*Exercise directions*
Copy exactly the lines from the beginning of the data down to and including the line holding "tag(put('corner_rope', bm, M_wirel), 'thin", without any pictures.
☆ ☆ ☆ ☆ ☆ ☆ ☆
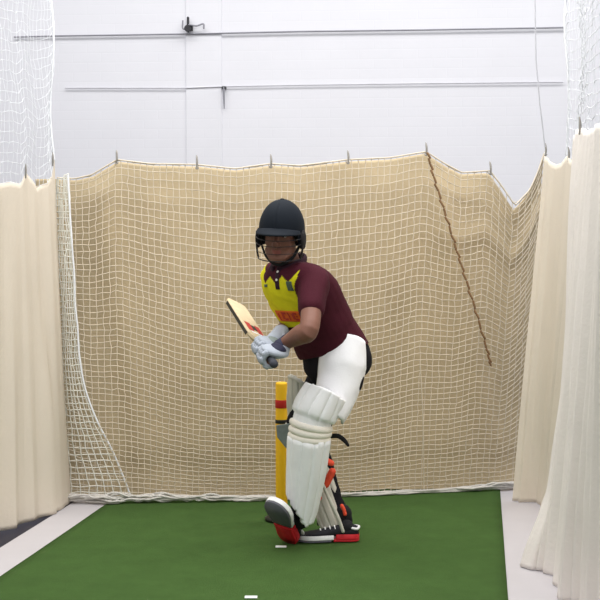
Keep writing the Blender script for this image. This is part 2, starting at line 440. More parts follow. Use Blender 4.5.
# ------------------------------------------------------------------ upper side nets
def side_net(name, fn, ns, nt, r, rope_fn, label):
    g = fn(.5, 1); t = thing(name, (g.x, g.y, g.z), label, 'net')
    put('mesh_panel', net_mesh(fn, ns, nt, r, .004, 4, 5), M_netw, t)
    bm = bmesh.new(); strand(bm, rope_fn, .006, 6); put('edge_rope', bm, M_netw, t)
    bm = bmesh.new(); strand(bm, [fn(i/40, 1) for i in range(41)], .005, 6); put('head_rope', bm, M_netw, t)
def ln(s, t):
    a = V(cat_at(lt, s*.999)); p = V((a.x, a.y, 0)); p.z = a.z+(3.25-a.z)*t
    p += LSIDE*(.03*nz(s*4, t*3, 2)); p += V((-.02*t, 0, 0)); return p
side_net('upper_net', ln, 26, 30, .0011, [ln(0, j/40) for j in range(41)], 'faint white net rising above the left curtain')
rall = rt[3:-1]+rt2
def rn(s, t):
    a = V(cat_at(rall, s)); p = V((a.x+.02, a.y, 0)); p.z = a.z+(3.25-a.z)*t
    p += LSIDE*(.035*nz(s*5, t*3, 7)); return p
side_net('upper_net', rn, 34, 30, .0012, [rn(0, j/40) for j in range(41)], 'bluish white net rising above the right curtains')

bm = bmesh.new(); strand(bm, [P(545, 147, 6.72), P(540, 105, 6.7), P(536, 60, 6.68), P(535, 0, 6.66), P(534.5, -80, 6.64)], .0035, 6)
tag(put('corner_rope', bm, M_wirel), 'thin pale rope rising from the net corner at the right curtain', 'rope')

# ------------------------------------------------------------------ things on the back wall
def cable(pts, r, m, label):
    bm = bmesh.new(); q = [W(x, y, off) for x, y, off in pts]
    strand(bm, q, r, 6)
    tag(put('wall_cable', bm, m), label, 'cable')
cable([(14, 37, .02), (52, 36, .02), (185, 34, .02), (300, 31.5, .02), (420, 30, .02), (566, 27.5, .02)], .0065, M_wire, 'upper grey cable running across the white wall above the net')
cable([(65, 88, .016), (185, 88, .016), (224, 86.5, .016), (300, 85, .016), (420, 83.5, .016), (563, 82, .016)], .0045, M_wirel, 'lower thin pale cable running across the white wall')
bx = W(190, 28, .02); t = thing('cable_bracket', bx, 'small black metal bracket and pulley on the pilaster of the white wall', 'bracket')
R = basis(WD, -WN, (0, 0, 1))
def wl(dx, dz, d=.03): return bx+WD*dx+V((0, 0, dz))+WN*d
bm = bmesh.new(); box(bm, wl(.0, 0, .012), (.05, .02, .05), R); bevel(put('back_plate', bm, M_black, t, False), .004)
bm = bmesh.new(); tube(bm, [wl(-.012, -.03, .02), wl(-.012, .075, .02)], .010, 8, 2); put('post', bm, M_black, t)
bm = bmesh.new(); tube(bm, [wl(-.05, .05, .035), wl(-.05, -.01, .035), wl(.0, -.012, .035)], .006, 8); put('arm', bm, M_wire, t)
bm = bmesh.new(); tube(bm, [wl(0, .02, .035), wl(.06, .01, .035), wl(.11, .025, .035), wl(.115, -.01, .035)], .007, 8); put('arm', bm, M_wire, t)
bm = bmesh.new(); bmesh.ops.create_cone(bm, cap_ends=True, segments=20, radius1=.026, radius2=.026, depth=.02, matrix=Matrix.Translation(wl(-.01, -.012, .05)) @ R.to_4x4() @ Matrix.Rotation(math.pi/2, 4, 'X')); put('pulley', bm, M_black, t, False)
hx = W(224.5, 88, .0); t = thing('wall_hook', hx, 'short black hook rod hanging on the wall beside the pilaster', 'hook')
bm = bmesh.new(); box(bm, hx+WN*.02, (.03, .04, .02), R); bevel(put('eye_plate', bm, M_black, t, False), .004)
bm = bmesh.new(); tube(bm, [hx+WN*.035, hx+WN*.03+V((0, 0, -.08)), hx+WN*.02+V((0, 0, -.16))], [.007, .007, .004], 8); put('rod', bm, M_wire, t)

# ------------------------------------------------------------------ stump
sy = 6.05; sb = P(281.5, 524, sy); sb.z = .009
t = thing('stump', sb, 'yellow plastic cricket stump with a red band standing behind the batter', 'stump')
def cyl_prof(prof, c, n=24):
    bm = bmesh.new(); loft(bm, [[V((c.x+r*math.cos(2*math.pi*k/n), c.y+r*math.sin(2*math.pi*k/n), c.z+z)) for k in range(n)] for r, z in prof]); return bm
put('post', cyl_prof([(.029, .02), (.030, .04), (.030, .690), (.028, .700), (.020, .703)], sb), M_yellow, t)
put('label_band', cyl_prof([(.0303, .572), (.0312, .574), (.0312, .612), (.0303, .614)], sb), M_stred, t)
put('dark_band', cyl_prof([(.0303, .494), (.0312, .496), (.0312, .512), (.0303, .514)], sb), M_stbl, t)
put('base_plate', cyl_prof([(.085, 0), (.085, .012), (.078, .018), (.034, .022), (.033, .034)], sb, 32), M_stbl, t)

# ------------------------------------------------------------------ the batter
PB = V((P(322, 547, 5.6).x, 5.6, 0.009))
person = thing('person', PB, 'person batting in dark helmet, maroon and yellow shirt and white leg pads on the turf', 'person')
# torso frame: chest faces the camera's left and towards it
A = math.radians(47)
FWD = V((-math.sin(A), -math.cos(A), 0)); LEFT = V((math.cos(A), -math.sin(A), 0))
TOR = [  # px, py, Y, half width (along LEFT), half depth (along FWD), width-axis lift
    (338, 372, 5.68, .165, .135, .05), (334, 352, 5.67, .172, .142, .06), (325, 334, 5.64, .168, .146, .07), (315, 316, 5.60, .166, .150, .08),
    (306, 299, 5.56, .172, .150, .08), (299, 285, 5.53, .180, .140, .06), (294, 274, 5.51, .168, .115, .04), (290, 267, 5.51, .112, .09, .02), (288, 262, 5.51, .066, .066, 0)]
def torso_rings(k=1.0, dz=0.0, rows=None, n=28):
    rows = rows or TOR; q = cat([(*P(r[0], r[1], r[2]), r[3]*k, r[4]*k, r[5]) for r in rows], 3); rings = []
    for a in q:
        c = V(a[:3]); la = (LEFT+V((0, 0, a[5]*1.6))).normalized(); fa = (FWD-V((0, 0, .18))).normalized()
        ring = []
        for i in range(n):
            th = 2*math.pi*i/n; cs, sn = math.cos(th), math.sin(th)
            e = .86; x = math.copysign(abs(cs)**e, cs)*a[3]; y = math.copysign(abs(sn)**e, sn)*a[4]
            ring.append(c+la*x+fa*y)
        rings.append(ring)
    return rings
SH_L, EL_L, WR_L = P(314, 281, 5.40), P(309, 330, 5.19), P(284, 344, 5.34)
SH_R, EL_R, WR_R = P(275, 277, 5.66), P(293, 321, 5.72), P(279, 334, 5.50)
HIP_L, KN_L, AN_L = P(344, 354, 5.60), P(321, 418, 5.46), P(301, 519, 5.54)
MID_L = HIP_L.lerp(KN_L, .45)+V((.028, .02, 0))
HIP_R, KN_R, AN_R = P(338, 358, 5.73), P(299, 432, 5.80), P(342, 524, 5.66)
NECK0, HEADC = P(289, 268, 5.51), P(281.5, 234, 5.45)
# head frame
HY, HP_, HR = math.radians(14), math.radians(-9), math.radians(-3)
hf = V((-math.sin(HY)*math.cos(HP_), -math.cos(HY)*math.cos(HP_), math.sin(HP_))).normalized()
hl = V((math.cos(HY), -math.sin(HY), 0)); hu = hl.cross(-hf).normalized() if hl.cross(-hf).z > 0 else -hl.cross(-hf).normalized()
rr = Matrix.Rotation(HR, 3, hf); hl, hu = rr @ hl, rr @ hu
HM = basis(hl, hf, hu)                                  # columns: his left, forward, up
def H(x, y, z): return HEADC+HM @ V((x, y, z))
# bat line: toe to handle end
BT, BE = P(234.5, 303, 5.97), P(274, 364, 5.22)
BU = (BT-BE).normalized()
HC_L, HC_R = BE+BU*.085, BE+BU*.185                      # where the two hands grip

# ---- hands: four fingers and a thumb closed round the handle
def hand_frame(c, w, side):
    p = (w-c); p = (p-BU*p.dot(BU)).normalized(); t = BU.cross(p)
    if (p+t*side).normalized().y > (p-t*side).normalized().y and side > 0: side = -side
    b = (p*.70+t*side*.72).normalized()                  # outward through the back of the hand
    tt = BU.cross(b)
    if tt.dot(p) > 0: tt = -tt                           # from wrist towards the knuckles
    return b, tt
def hand(bm, c, w, side, R, fr, palm):
    b, t = hand_frame(c, w, side)
    # palm
    pc = c+b*(R+.012)-t*.018
    m = basis(BU, t, b); ellipsoid(bm, pc, (.043*palm, .050*palm, .019*palm), m)
    tube(bm, [w, w.lerp(pc-t*.03, .6), pc-t*.012], [.028*palm, .031*palm, .034*palm], 12, 3, ref=BU, flat=.72)
    fl = [(.031, 3.9, .93), (.0105, 4.15, 1.0), (-.0105, 4.0, .96), (-.031, 3.5, .84)]
    out = []
    for off, ang, k in fl:                               # each finger curls over the knuckle and round the grip
        pts = []
        for q in range(7):
            a = .75+(ang-.75)*q/6*1.0; rad = R+fr*.9
            pts.append(c+BU*(off+.003*math.sin(a))+b*(rad*math.cos(a))+t*(rad*math.sin(a)))
        pts = [pc+BU*off*.9+t*.03]+pts
        out.append((pts, [fr*1.1*k]+[fr*(1.05-.04*q)*k for q in range(7)]))
    pts = [pc+BU*.022-t*.03, pc+BU*.040-t*.034-b*.012, c+BU*.050-t*(R+.014)+b*.004, c+BU*.049-t*(R*.7)-b*(R*.85), c+BU*.043-b*(R+fr*.8)+t*.004]
    out.append((pts, [fr*1.25, fr*1.25, fr*1.15, fr*1.05, fr*.95]))
    return out, (b, t, pc)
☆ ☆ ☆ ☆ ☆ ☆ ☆
*Exercise output*
Keep writing the Blender script for this image. This is part 2, starting at line 440. More parts follow. Use Blender 4.5.
# ------------------------------------------------------------------ upper side nets
def side_net(name, fn, ns, nt, r, rope_fn, label):
    g = fn(.5, 1); t = thing(name, (g.x, g.y, g.z), label, 'net')
    put('mesh_panel', net_mesh(fn, ns, nt, r, .004, 4, 5), M_netw, t)
    bm = bmesh.new(); strand(bm, rope_fn, .006, 6); put('edge_rope', bm, M_netw, t)
    bm = bmesh.new(); strand(bm, [fn(i/40, 1) for i in range(41)], .005, 6); put('head_rope', bm, M_netw, t)
def ln(s, t):
    a = V(cat_at(lt, s*.999)); p = V((a.x, a.y, 0)); p.z = a.z+(3.25-a.z)*t
    p += LSIDE*(.03*nz(s*4, t*3, 2)); p += V((-.02*t, 0, 0)); return p
side_net('upper_net', ln, 26, 30, .0011, [ln(0, j/40) for j in range(41)], 'faint white net rising above the left curtain')
rall = rt[3:-1]+rt2
def rn(s, t):
    a = V(cat_at(rall, s)); p = V((a.x+.02, a.y, 0)); p.z = a.z+(3.25-a.z)*t
    p += LSIDE*(.035*nz(s*5, t*3, 7)); return p
side_net('upper_net', rn, 34, 30, .0012, [rn(0, j/40) for j in range(41)], 'bluish white net rising above the right curtains')

bm = bmesh.new(); strand(bm, [P(545, 147, 6.72), P(540, 105, 6.7), P(536, 60, 6.68), P(535, 0, 6.66), P(534.5, -80, 6.64)], .0035, 6)
tag(put('corner_rope', bm, M_wirel), 'thin pale rope rising from the net corner at the right curtain', 'rope')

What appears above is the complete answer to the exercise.